Tutto ciò premesso, secondo la Cassazione, la sentenza impugnata è viziata da “una anomalia motivazionale, implicante una violazione di legge costituzionalmente rilevante, in quanto contiene un contrasto irriducibile fra affermazioni inconciliabili, tale da rendere non realmente comprensibili le ragioni della decisione, perché consiste di argomentazioni obiettivamente inidonee a far conoscere l’iter logico seguito per la formazione del convincimento del giudice, precludendo un effettivo controllo sull’esattezza e sulla logicità del suo ragionamento”. La Corte di merito, infatti, ha dapprima ritenuto che il patto in oggetto fosse nullo perché mancava “la determinazione o la determinabilità del corrispettivo riconosciuto a favore del lavoratore” e, in un secondo momento, ha ammesso che il corrispettivo era determinabile; dopodiché, si è soffermata sulla “congruità” del corrispettivo medesimo ed ha infine osservato che “l’ammontare del compenso dipendeva da una variabile legata alla durata del rapporto”, contraddicendosi palesemente poiché “dire che un corrispettivo è variabile in relazione alla durata del rapporto di lavoro, non significa affatto che esso non sia determinabile in base a parametri oggettivi, atteso che si ha determinabilità quando sono indicati, anche per relationem, i criteri in base ai quali si fissa la prestazione, così sottratta al mero arbitrio” (v.
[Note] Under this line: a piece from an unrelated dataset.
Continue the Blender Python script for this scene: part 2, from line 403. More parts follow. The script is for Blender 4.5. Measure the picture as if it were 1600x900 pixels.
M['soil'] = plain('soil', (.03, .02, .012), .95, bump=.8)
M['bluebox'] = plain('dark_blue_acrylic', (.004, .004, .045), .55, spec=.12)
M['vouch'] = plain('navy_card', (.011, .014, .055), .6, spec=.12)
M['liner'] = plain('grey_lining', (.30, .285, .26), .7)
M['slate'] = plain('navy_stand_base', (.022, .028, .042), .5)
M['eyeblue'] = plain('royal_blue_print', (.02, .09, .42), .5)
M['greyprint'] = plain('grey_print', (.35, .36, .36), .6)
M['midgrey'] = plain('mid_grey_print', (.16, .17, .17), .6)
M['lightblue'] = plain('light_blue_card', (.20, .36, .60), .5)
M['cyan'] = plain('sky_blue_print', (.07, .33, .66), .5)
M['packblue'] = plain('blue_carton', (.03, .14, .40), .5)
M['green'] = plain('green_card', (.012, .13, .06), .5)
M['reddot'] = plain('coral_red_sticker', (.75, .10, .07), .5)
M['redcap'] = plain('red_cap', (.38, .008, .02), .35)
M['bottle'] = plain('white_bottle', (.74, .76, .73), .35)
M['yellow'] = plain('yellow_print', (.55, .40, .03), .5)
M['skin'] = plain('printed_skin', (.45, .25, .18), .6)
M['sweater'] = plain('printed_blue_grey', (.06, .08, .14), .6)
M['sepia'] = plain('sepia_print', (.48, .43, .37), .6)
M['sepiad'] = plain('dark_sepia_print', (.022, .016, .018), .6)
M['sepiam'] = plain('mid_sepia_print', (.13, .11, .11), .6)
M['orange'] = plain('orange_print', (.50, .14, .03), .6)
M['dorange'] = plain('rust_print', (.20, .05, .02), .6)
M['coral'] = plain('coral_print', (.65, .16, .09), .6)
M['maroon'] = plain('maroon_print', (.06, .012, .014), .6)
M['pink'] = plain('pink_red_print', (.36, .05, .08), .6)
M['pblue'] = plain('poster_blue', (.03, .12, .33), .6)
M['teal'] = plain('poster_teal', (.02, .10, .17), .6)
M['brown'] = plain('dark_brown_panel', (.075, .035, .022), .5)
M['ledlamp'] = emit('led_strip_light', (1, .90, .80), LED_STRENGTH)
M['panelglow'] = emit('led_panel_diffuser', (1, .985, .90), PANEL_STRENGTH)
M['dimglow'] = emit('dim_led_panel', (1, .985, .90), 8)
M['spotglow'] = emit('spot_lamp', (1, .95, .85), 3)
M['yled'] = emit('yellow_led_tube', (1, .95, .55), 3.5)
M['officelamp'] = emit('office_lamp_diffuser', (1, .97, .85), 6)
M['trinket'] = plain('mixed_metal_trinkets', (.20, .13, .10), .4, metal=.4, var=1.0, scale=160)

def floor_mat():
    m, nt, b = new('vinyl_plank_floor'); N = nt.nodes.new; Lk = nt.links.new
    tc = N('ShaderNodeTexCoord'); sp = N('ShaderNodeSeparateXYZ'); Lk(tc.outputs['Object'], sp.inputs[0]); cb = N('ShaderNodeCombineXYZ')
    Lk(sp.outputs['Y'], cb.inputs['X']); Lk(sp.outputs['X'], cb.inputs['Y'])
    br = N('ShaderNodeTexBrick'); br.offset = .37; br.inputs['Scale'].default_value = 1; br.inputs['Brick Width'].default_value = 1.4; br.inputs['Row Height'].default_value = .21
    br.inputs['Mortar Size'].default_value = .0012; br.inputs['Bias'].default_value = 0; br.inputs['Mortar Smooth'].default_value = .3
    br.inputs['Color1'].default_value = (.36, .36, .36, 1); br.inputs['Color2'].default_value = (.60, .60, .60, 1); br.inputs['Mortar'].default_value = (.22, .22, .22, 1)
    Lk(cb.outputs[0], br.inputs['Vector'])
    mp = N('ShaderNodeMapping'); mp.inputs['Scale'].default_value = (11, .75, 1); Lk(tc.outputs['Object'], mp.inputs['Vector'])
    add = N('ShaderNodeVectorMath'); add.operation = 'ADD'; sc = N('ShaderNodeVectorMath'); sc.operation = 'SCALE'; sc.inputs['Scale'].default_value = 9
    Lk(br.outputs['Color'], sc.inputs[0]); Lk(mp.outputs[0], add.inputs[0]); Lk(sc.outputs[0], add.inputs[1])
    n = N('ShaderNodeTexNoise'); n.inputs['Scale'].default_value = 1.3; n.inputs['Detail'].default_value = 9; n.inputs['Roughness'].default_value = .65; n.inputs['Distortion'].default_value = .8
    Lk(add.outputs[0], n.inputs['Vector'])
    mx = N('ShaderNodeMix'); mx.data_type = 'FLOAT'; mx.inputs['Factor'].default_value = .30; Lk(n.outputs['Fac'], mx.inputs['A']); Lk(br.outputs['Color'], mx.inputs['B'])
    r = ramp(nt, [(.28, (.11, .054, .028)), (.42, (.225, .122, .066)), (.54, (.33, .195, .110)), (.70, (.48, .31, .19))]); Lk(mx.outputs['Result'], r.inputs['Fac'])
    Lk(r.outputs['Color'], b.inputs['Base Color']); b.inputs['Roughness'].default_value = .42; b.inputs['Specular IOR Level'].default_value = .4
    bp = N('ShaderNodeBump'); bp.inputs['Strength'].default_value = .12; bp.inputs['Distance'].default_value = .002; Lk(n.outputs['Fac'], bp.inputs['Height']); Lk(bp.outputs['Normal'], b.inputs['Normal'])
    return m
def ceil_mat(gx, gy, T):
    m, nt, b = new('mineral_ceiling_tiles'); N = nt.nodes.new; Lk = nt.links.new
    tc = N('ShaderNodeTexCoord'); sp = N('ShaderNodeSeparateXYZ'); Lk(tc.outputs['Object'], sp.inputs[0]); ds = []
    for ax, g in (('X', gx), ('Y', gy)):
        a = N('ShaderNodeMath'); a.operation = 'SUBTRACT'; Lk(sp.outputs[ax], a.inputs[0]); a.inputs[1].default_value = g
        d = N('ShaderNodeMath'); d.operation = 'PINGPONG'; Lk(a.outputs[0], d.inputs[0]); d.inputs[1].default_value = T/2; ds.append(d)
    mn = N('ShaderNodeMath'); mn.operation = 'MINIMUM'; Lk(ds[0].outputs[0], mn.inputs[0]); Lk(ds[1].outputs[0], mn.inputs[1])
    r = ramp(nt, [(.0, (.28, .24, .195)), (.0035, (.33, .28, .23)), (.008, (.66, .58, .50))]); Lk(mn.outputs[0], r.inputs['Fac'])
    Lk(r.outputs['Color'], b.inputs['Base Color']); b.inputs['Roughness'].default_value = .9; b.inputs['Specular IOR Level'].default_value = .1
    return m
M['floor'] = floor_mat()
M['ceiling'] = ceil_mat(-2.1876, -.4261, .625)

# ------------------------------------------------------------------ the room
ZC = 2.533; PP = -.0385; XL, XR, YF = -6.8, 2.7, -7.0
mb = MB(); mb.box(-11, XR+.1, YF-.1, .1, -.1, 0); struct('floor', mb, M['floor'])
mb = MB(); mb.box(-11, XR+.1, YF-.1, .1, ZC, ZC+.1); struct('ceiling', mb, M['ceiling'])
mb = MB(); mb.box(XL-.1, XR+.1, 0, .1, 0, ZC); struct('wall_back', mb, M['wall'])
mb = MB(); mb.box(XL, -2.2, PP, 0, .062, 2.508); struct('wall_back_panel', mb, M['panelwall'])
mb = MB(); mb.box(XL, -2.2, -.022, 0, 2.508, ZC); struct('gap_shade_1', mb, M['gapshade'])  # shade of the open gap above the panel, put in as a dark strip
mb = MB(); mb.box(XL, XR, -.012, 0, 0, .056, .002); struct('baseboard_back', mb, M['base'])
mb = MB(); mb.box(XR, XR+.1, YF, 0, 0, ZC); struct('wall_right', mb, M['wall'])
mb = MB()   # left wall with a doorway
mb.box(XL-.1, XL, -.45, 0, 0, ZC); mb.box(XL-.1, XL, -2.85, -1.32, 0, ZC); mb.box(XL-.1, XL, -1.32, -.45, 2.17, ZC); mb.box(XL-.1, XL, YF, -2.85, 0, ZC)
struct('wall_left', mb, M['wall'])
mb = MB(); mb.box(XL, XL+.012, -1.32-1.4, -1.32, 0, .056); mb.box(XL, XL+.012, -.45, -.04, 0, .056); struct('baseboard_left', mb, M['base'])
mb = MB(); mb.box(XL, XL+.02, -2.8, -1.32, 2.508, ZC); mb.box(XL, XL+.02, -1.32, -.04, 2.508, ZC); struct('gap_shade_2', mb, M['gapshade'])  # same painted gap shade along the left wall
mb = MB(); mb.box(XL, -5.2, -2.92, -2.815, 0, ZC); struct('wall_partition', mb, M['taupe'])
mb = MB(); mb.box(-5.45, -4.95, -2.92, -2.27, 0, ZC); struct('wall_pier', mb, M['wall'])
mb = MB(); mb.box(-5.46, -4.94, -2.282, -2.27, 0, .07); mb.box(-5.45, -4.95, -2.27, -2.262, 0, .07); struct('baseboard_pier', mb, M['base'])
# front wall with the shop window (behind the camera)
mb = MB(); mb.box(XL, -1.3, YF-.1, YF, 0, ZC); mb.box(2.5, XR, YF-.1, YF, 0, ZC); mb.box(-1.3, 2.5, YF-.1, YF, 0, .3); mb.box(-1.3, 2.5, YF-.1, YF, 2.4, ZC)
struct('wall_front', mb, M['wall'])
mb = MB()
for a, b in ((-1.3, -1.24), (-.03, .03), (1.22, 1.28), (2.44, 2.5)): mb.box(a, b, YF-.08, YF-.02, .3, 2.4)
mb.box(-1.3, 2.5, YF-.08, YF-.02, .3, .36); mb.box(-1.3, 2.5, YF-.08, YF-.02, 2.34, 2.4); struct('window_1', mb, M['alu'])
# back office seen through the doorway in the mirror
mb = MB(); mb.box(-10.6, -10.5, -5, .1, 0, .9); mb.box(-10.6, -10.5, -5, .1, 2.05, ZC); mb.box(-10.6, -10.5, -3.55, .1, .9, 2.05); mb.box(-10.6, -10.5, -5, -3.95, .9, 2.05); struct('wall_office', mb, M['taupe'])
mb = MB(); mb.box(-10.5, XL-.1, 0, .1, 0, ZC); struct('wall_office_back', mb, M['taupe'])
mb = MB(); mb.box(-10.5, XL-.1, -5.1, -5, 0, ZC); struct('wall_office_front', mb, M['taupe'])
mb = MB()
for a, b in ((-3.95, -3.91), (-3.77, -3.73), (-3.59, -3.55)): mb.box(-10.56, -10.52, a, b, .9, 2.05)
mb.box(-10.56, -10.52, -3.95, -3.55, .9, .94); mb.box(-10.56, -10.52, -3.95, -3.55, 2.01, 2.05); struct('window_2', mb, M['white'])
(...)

Cass. n. 12743/1999).
Conclusivamente, quindi, dal momento che i giudici del merito non hanno tenuto adeguatamente distinte cause di nullità del patto di non concorrenza, la Cassazione ha rinviato la questione alla Corte di Appello “affinché proceda ad un nuovo esame valutando distintamente la questione della nullità per mancanza del requisito di determinatezza o determinabilità del corrispettivo pattuito tra le parti e, poi, verificando che il compenso, come determinato o determinabile, non fosse simbolico o manifestamente iniquo o sproporzionato, in rapporto al sacrificio richiesto al lavoratore, alla riduzione delle sue possibilità di guadagno, indipendentemente dall’utilità che il comportamento richiesto rappresentava per il datore di lavoro, come dal suo ipotetico valore di mercato”.